Requirements
Exactly repeat the material, dropping only the pictures.

-- start Information shown --

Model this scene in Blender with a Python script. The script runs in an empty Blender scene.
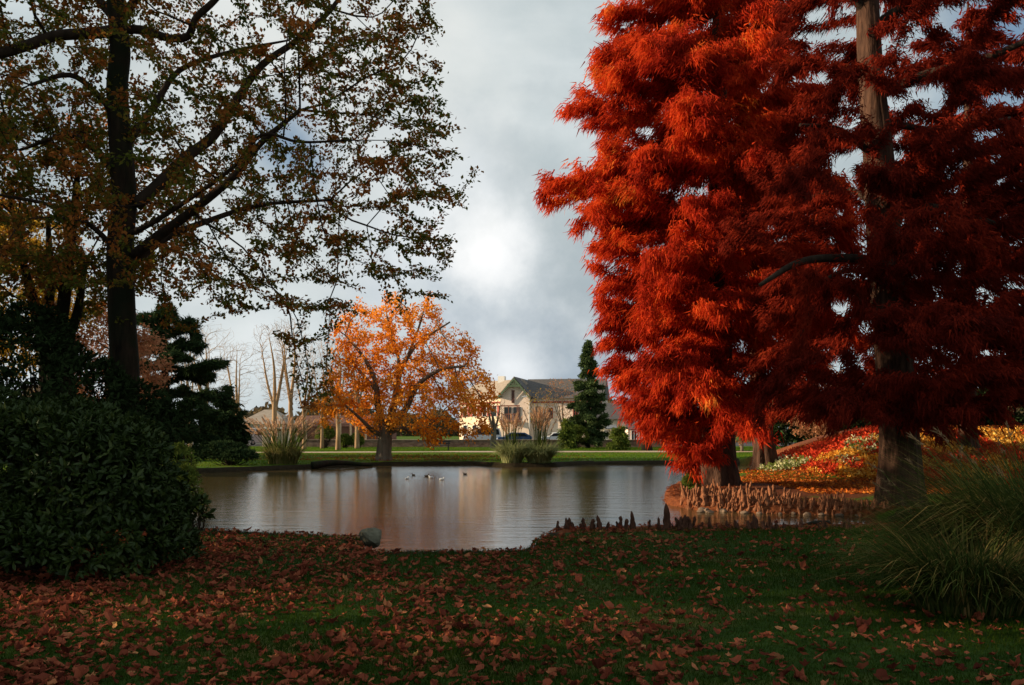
import bpy, math, random
import numpy as np
R = math.radians
rng = np.random.default_rng(7)
random.seed(7)
# ------------------------------------------------------------------ camera, world, sun
F, HZ, CX, EYE = 850.0, 428.0, 512.0, 1.7
scene = bpy.context.scene
C = scene.collection
cam = bpy.data.cameras.new("camera"); cam_o = bpy.data.objects.new("camera", cam); C.objects.link(cam_o)
cam.sensor_width = 36; cam.lens = F/1024*36; cam.shift_y = (HZ-342.5)/1024
cam.clip_start = 0.1; cam.clip_end = 3000
cam_o.location = (0, 0, EYE); cam_o.rotation_euler = (R(90), 0, 0)
scene.camera = cam_o
SUN_EL = 14.5
SUN = np.array([-1.0, -0.05]); SUN = SUN/np.linalg.norm(SUN)
sun = bpy.data.lights.new("sun", 'SUN'); sun.energy = 5.0; sun.angle = R(0.6); sun.color = (1.0, 0.78, 0.52)
sun_o = bpy.data.objects.new("sun", sun); C.objects.link(sun_o); sun_o.location = (-40, -8, 30)
from mathutils import Vector, Matrix
tosun = Vector((SUN[0]*math.cos(R(SUN_EL)), SUN[1]*math.cos(R(SUN_EL)), math.sin(R(SUN_EL))))
sun_o.rotation_euler = tosun.to_track_quat('Z', 'Y').to_euler()
w = bpy.data.worlds.new("World"); scene.world = w; w.use_nodes = True
nt = w.node_tree; nt.nodes.clear()
def N(t, **k):
    n = nt.nodes.new(t)
    for a, b in k.items(): setattr(n, a, b)
    return n
L = lambda a, b: nt.links.new(a, b)
out = N('ShaderNodeOutputWorld')
sky = N('ShaderNodeTexSky', sky_type='NISHITA'); sky.sun_disc = False
sky.sun_elevation = R(SUN_EL); sky.sun_rotation = math.atan2(SUN[0], SUN[1])
bg_sky = N('ShaderNodeBackground'); bg_sky.inputs[1].default_value = 0.09; L(sky.outputs[0], bg_sky.inputs[0])
tc = N('ShaderNodeTexCoord')
mp = N('ShaderNodeMapping'); mp.inputs['Scale'].default_value = (1, 1, 2.0); L(tc.outputs['Generated'], mp.inputs[0])
n1 = N('ShaderNodeTexNoise'); n1.inputs['Scale'].default_value = 2.6; n1.inputs['Detail'].default_value = 7; n1.inputs['Roughness'].default_value = 0.52; n1.inputs['Distortion'].default_value = 0.3
L(mp.outputs[0], n1.inputs[0])
cr = N('ShaderNodeValToRGB'); L(n1.outputs[0], cr.inputs[0])
e = cr.color_ramp.elements
e[0].position = 0.32; e[0].color = (0.32, 0.38, 0.42, 1)
e[1].position = 0.70; e[1].color = (0.70, 0.75, 0.76, 1)
m = e.new(0.5); m.color = (0.47, 0.54, 0.56, 1)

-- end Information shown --

Response to this task
Model this scene in Blender with a Python script. The script runs in an empty Blender scene.
import bpy, math, random
import numpy as np
R = math.radians
rng = np.random.default_rng(7)
random.seed(7)
# ------------------------------------------------------------------ camera, world, sun
F, HZ, CX, EYE = 850.0, 428.0, 512.0, 1.7
scene = bpy.context.scene
C = scene.collection
cam = bpy.data.cameras.new("camera"); cam_o = bpy.data.objects.new("camera", cam); C.objects.link(cam_o)
cam.sensor_width = 36; cam.lens = F/1024*36; cam.shift_y = (HZ-342.5)/1024
cam.clip_start = 0.1; cam.clip_end = 3000
cam_o.location = (0, 0, EYE); cam_o.rotation_euler = (R(90), 0, 0)
scene.camera = cam_o
SUN_EL = 14.5
SUN = np.array([-1.0, -0.05]); SUN = SUN/np.linalg.norm(SUN)
sun = bpy.data.lights.new("sun", 'SUN'); sun.energy = 5.0; sun.angle = R(0.6); sun.color = (1.0, 0.78, 0.52)
sun_o = bpy.data.objects.new("sun", sun); C.objects.link(sun_o); sun_o.location = (-40, -8, 30)
from mathutils import Vector, Matrix
tosun = Vector((SUN[0]*math.cos(R(SUN_EL)), SUN[1]*math.cos(R(SUN_EL)), math.sin(R(SUN_EL))))
sun_o.rotation_euler = tosun.to_track_quat('Z', 'Y').to_euler()
w = bpy.data.worlds.new("World"); scene.world = w; w.use_nodes = True
nt = w.node_tree; nt.nodes.clear()
def N(t, **k):
    n = nt.nodes.new(t)
    for a, b in k.items(): setattr(n, a, b)
    return n
L = lambda a, b: nt.links.new(a, b)
out = N('ShaderNodeOutputWorld')
sky = N('ShaderNodeTexSky', sky_type='NISHITA'); sky.sun_disc = False
sky.sun_elevation = R(SUN_EL); sky.sun_rotation = math.atan2(SUN[0], SUN[1])
bg_sky = N('ShaderNodeBackground'); bg_sky.inputs[1].default_value = 0.09; L(sky.outputs[0], bg_sky.inputs[0])
tc = N('ShaderNodeTexCoord')
mp = N('ShaderNodeMapping'); mp.inputs['Scale'].default_value = (1, 1, 2.0); L(tc.outputs['Generated'], mp.inputs[0])
n1 = N('ShaderNodeTexNoise'); n1.inputs['Scale'].default_value = 2.6; n1.inputs['Detail'].default_value = 7; n1.inputs['Roughness'].default_value = 0.52; n1.inputs['Distortion'].default_value = 0.3
L(mp.outputs[0], n1.inputs[0])
cr = N('ShaderNodeValToRGB'); L(n1.outputs[0], cr.inputs[0])
e = cr.color_ramp.elements
e[0].position = 0.32; e[0].color = (0.32, 0.38, 0.42, 1)
e[1].position = 0.70; e[1].color = (0.70, 0.75, 0.76, 1)
m = e.new(0.5); m.color = (0.47, 0.54, 0.56, 1)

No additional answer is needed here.